'''

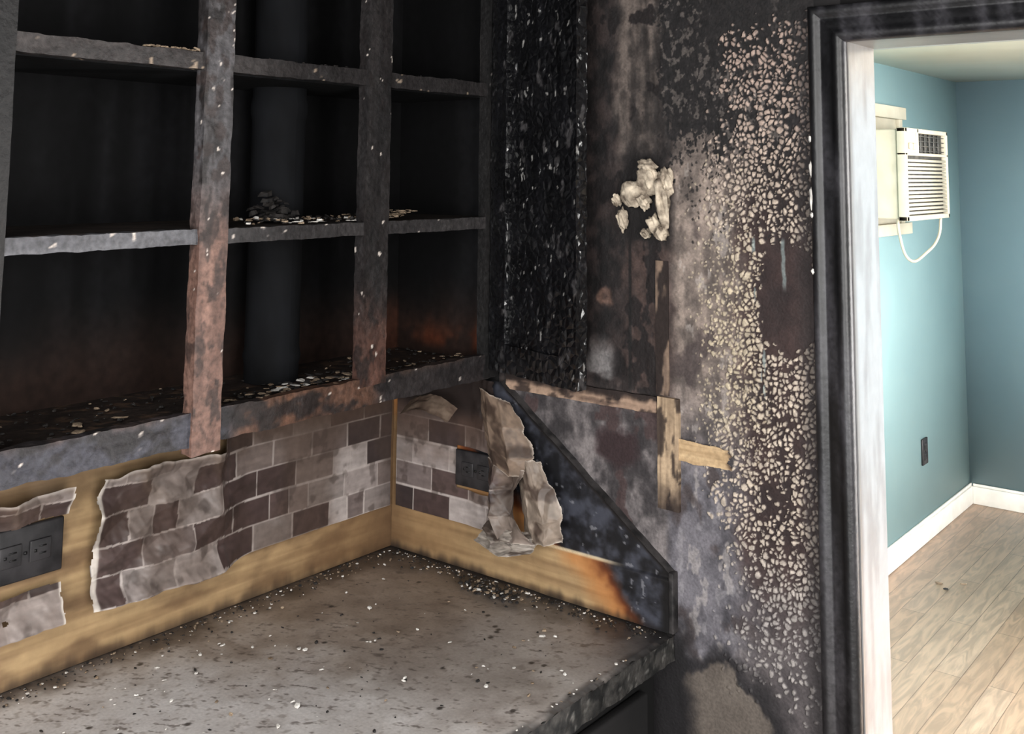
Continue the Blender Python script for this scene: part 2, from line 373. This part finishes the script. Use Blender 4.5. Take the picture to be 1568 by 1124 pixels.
ch=mix(ch,C(130,130,135),ss(.72,.77,fbm(x*90,z*90,4))*.6)
c=mix(c,ch,ss(.35,.85,dchar))
c=mix(c,C(215,196,162),ss(.0035,.001,np.abs(z-.9965))*ss(.38,.40,x)*ss(.56,.5,x)*.8)
c=mix(c,C(20,17,17),ss(.012,.003,top-z)*ss(.28,.3,x))
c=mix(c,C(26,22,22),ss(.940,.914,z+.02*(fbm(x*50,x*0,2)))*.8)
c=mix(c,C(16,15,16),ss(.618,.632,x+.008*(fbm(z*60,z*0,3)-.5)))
yy=-.012-.002*fbm(x*20,z*20,3)-.004*ss(.998,.992,z)*ss(.35,.4,x)
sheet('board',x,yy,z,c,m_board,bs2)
m_edge=mat_noise('charred_edge',(12,11,12),(54,51,51),40,.7,120,.6)
xe=np.linspace(.285,.64,140);te=1.262-(xe-.285)*(.254/.349)-.004*fbm(xe*60,xe*0,6)
V=np.concatenate([np.stack([xe,0*xe-.016,te],-1),np.stack([xe,0*xe-.001,te+.003],-1)])
n=len(xe);q=np.stack([np.arange(n-1),np.arange(1,n),np.arange(1,n)+n,np.arange(n-1)+n],-1)
raw_mesh('board_edge',V,q,None,m_edge,bs2)
boxes('board_end',[((.636,-.018,.9125),(.645,-.001,1.006))],m_edge,bs2,bevel=.002)

# ---------------------------------------------------------------- tile-look paper sheets
m_paper=mat_attr('tile_print_sheet',.46,40,.1,.12,80,.35)
PAL=np.array([[130,121,118],[160,151,148],[108,97,95],[66,53,52],[80,66,64],[146,136,133],[52,43,43],[118,106,102]],float)
def bricks(u,z,seed=0,u0=0,sp=.25,w=.088):
    z0=.992;h=.0447;r=np.floor((z-z0)/h);fz=(z-z0)/h-r
    off=(r.astype(np.int64)%2)*w*.5+hsh(r,r*0,seed)*.02
    k=(u+off+u0)/w;ci=np.floor(k);fu=(k-ci)*w
    split=hsh(ci,r,seed+3)<sp
    half=split&(fu>w/2)
    idx=ci*2+half
    t=hsh(idx.astype(np.int64),r.astype(np.int64),seed+7)
    cc=PAL[np.minimum((t*8).astype(int),7)]
    cc=cc*(.84+.24*fbm(u*30,z*160,seed))[...,None]
    e=np.minimum(np.minimum(fu,w-fu),np.where(split,np.abs(fu-w/2),1))
    ez=np.minimum(fz,1-fz)*h
    g=np.minimum(e,ez)<.0013
    return np.where(g[...,None],C(166,157,153),cc)
def stain(c,u,z,s,amt=.5):
    n=fbm(u*9,z*9,s);n2=fbm(u*40,z*40,s+3)
    c=mix(c,C(68,54,46),ss(.42,.68,n)*amt)
    return mix(c,C(44,36,33),ss(.58,.70,n2)*amt*.8)
ps=empty('tile_print_sheet')
ys=np.arange(-1.1,-.022,.002);v=np.linspace(0,1,130);y,vv=np.meshgrid(ys,v,indexing='ij')
lw=ss(-.36,-.46,y)
top=1.262*(1-ss(-.43,-.45,y))+(1.188+.022*(fbm(y*14,y*0,4)-.5))*ss(-.43,-.45,y)
bot=.993+.010*lw*(fbm(y*9,y*0,9)-.45)*2
z=bot+(top-bot)*vv
wr=fbm(y*10+z*6,z*16,70);wr2=fbm(y*34+z*20,z*22,71)
fold=np.abs(((y*9+z*5+.8*fbm(y*6,z*6,73))%1)-.5)*2
fold2=np.abs(((y*6-z*11+.9*fbm(y*7,z*7,83))%1)-.5)*2
X=.0125+lw*(.022*wr+.010*wr2+.015*fold*ss(.2,1,vv)+.008*fold2)+.006*fbm(y*16,z*12,75)
X=X+lw*.035*ss(.82,1.0,vv)*fbm(y*18,y*0,78)+lw*.014*ss(.14,0,vv)
ub=y+.02*lw*(fbm(y*9,z*9,79)-.5);zbk=z+.02*lw*(fbm(y*8,z*8,80)-.5)
c=bricks(ub,zbk,5)
c=stain(c,y,z,210,.45)
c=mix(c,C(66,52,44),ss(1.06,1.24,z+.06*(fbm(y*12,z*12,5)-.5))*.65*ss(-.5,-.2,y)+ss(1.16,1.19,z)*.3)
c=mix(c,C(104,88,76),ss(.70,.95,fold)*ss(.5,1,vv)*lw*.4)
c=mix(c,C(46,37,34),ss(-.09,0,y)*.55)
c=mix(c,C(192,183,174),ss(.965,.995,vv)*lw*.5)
tear=((y>-.712-.012*fbm(z*30,z*0,3))&(y<-.672+.014*(fbm(z*40,z*0,6)-.5)))
outl=((y<-.70)&(z>1.05)&(z<1.145))
ed=np.minimum(np.abs(y+.668),np.abs(y+.716));c=mix(c,C(206,199,190),ss(.007,.003,ed)*.8)
seam=np.abs(y+.427+.002*(fbm(z*30,z*0,2)-.5))<.0014
gone=tear|outl|(fbm(y*30,z*30,44)>.86)
c=np.where(seam[...,None],C(60,50,48),c)
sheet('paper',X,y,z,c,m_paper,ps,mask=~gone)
ps2=empty('torn_tile_print_sheet')
xs=np.arange(.024,.30,.002);v=np.linspace(0,1,130);x,vv=np.meshgrid(xs,v,indexing='ij')
z=.994+(1.262-.994)*vv-.0
c=bricks(x,z,11,.3,.08,.094)
c=stain(c,x,z,230,.5)
c=mix(c,C(64,48,41),ss(1.11,1.18,z+.04*(fbm(x*18,z*18,5)-.5))*.6)
c=mix(c,C(30,24,23),ss(1.175,1.205,z+.03*(fbm(x*18,z*18,6)-.5))*.9)
lw=ss(.2,.28,x)
yy=-.0165-.003*fbm(x*16,z*14,3)-lw*.02*fbm(x*30,z*20,6)
gone=(x>.275+.03*(fbm(z*22,z*0,7)-.5))|((x>.183)&(x<.285)&(z>1.058)&(z<1.133))
sheet('paper',x,yy,z,c,m_paper,ps2,mask=~gone)
def loft(name,rows,tint,seed,cr=.004,wt=.8,brk=True,ragged=.06):
    nu,nv=110,110
    U_,V_=np.meshgrid(np.linspace(0,1,nu),np.linspace(0,1,nv),indexing='ij')
    R=np.array(rows,float)
    nr,nc,_=R.shape
    def interp(A,t,n):
        k=np.clip(t*(n-1),0,n-1-1e-6);i=k.astype(int);fr=k-i;fr=fr*fr*(3-2*fr)*.5+fr*.5
        return i,fr
    i,fi=interp(R,V_,nr);j,fj=interp(R,U_,nc)
    P=(R[i,j]*((1-fi)*(1-fj))[...,None]+R[i+1,j]*(fi*(1-fj))[...,None]+R[i,j+1]*((1-fi)*fj)[...,None]+R[i+1,j+1]*(fi*fj)[...,None])
    k1=np.abs(((U_*2.1+V_*1.5+1.4*fbm(U_*2,V_*3,seed))%1)-.5)*2
    k2=np.abs(((V_*3.3-U_*1.3+1.4*fbm(U_*3,V_*2,seed+4))%1)-.5)*2
    X=P[...,0]+.006*(fbm(V_*5,U_*3,seed+1)-.5);Y=P[...,1]-cr*(k1+k2*.7);Z=P[...,2]+.008*(fbm(U_*4,V_*4,seed+2)-.5)
    c=bricks(X,Z,seed)
    c=mix(c,C(*tint)*np.ones(c.shape),ss(.25,.5,fbm(U_*3,V_*3,seed+5)+wt-.6)*min(1,wt+.2))
    c=c*(.74+.34*fbm(U_*14,V_*14,seed+9))[...,None]
    c=mix(c,C(48,37,32),ss(.50,.70,fbm(U_*4,V_*5,seed+15))*.7)
    e2=fbm(U_*8,V_*8,seed+21)*ragged
    mk=(1-U_>e2*1.6)&(V_>e2)&(1-V_>e2*.8)
    c=mix(c,C(196,188,178),ss(.03,.0,np.minimum(np.minimum(1-U_-e2*1.6,V_-e2),1-V_-e2*.8))*.7)
    sheet(name,X,Y,Z,c,m_paper,ps2,mask=mk)
loft('flap_upper',[
 [(.262,-.020,1.128),(.300,-.050,1.120),(.345,-.062,1.112),(.400,-.045,1.118)],
 [(.252,-.020,1.160),(.290,-.048,1.150),(.340,-.062,1.142),(.392,-.044,1.150)],
 [(.244,-.020,1.205),(.276,-.044,1.198),(.322,-.054,1.192),(.366,-.038,1.190)],
 [(.240,-.020,1.250),(.262,-.032,1.246),(.292,-.036,1.240),(.318,-.026,1.232)]],(122,104,90),101,.0022,1.)
loft('flap_lower',[
 [(.276,-.020,1.002),(.315,-.052,.996),(.360,-.070,.998),(.410,-.050,1.006)],
 [(.272,-.020,1.040),(.300,-.060,1.038),(.328,-.030,1.040),(.362,-.070,1.044)],
 [(.270,-.020,1.085),(.296,-.056,1.082),(.324,-.024,1.086),(.362,-.064,1.092)],
 [(.268,-.020,1.130),(.296,-.040,1.128),(.330,-.042,1.126),(.380,-.050,1.130)]],(112,98,88),111,.007,.55)
loft('flap_outer',[
 [(.360,-.030,1.004),(.388,-.052,1.000),(.420,-.056,1.008),(.450,-.040,1.016)],
 [(.350,-.030,1.050),(.382,-.056,1.046),(.418,-.062,1.050),(.454,-.046,1.058)],
 [(.342,-.030,1.100),(.370,-.054,1.098),(.400,-.058,1.100),(.432,-.044,1.106)],
 [(.334,-.028,1.150),(.354,-.044,1.148),(.376,-.048,1.146),(.396,-.036,1.146)]],(138,124,112),121,.004,.9)
loft('flap_fallen',[
 [(.268,-.060,.990),(.312,-.078,.984),(.358,-.080,.988),(.402,-.062,.994)],
 [(.268,-.040,1.004),(.312,-.062,1.000),(.358,-.064,1.002),(.402,-.052,1.008)],
 [(.268,-.022,1.022),(.312,-.042,1.018),(.358,-.046,1.020),(.402,-.036,1.024)]],(156,147,138),131,.006,.8)
u,v=np.meshgrid(np.linspace(0,1,60),np.linspace(0,1,20),indexing='ij')
X=.09+.12*u;Y=-.05-.03*v;Z=1.205+.018*np.sin(u*pi)*(1-.3*v)+.006*fbm(u*6,v*4,5)-.02*v
sheet('curled_strip',X,Y,Z,mix(C(66,52,45),C(128,112,98),fbm(u*8,v*3,6)),m_paper,ps2)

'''

### [Request]
Scan the material above for the string "gone" and report each line where you find it.

### [Solution to this exercise]
gone=tear|outl|(fbm(y*30,z*30,44)>.86)
sheet('paper',X,y,z,c,m_paper,ps,mask=~gone)
gone=(x>.275+.03*(fbm(z*22,z*0,7)-.5))|((x>.183)&(x<.285)&(z>1.058)&(z<1.133))
sheet('paper',x,yy,z,c,m_paper,ps2,mask=~gone)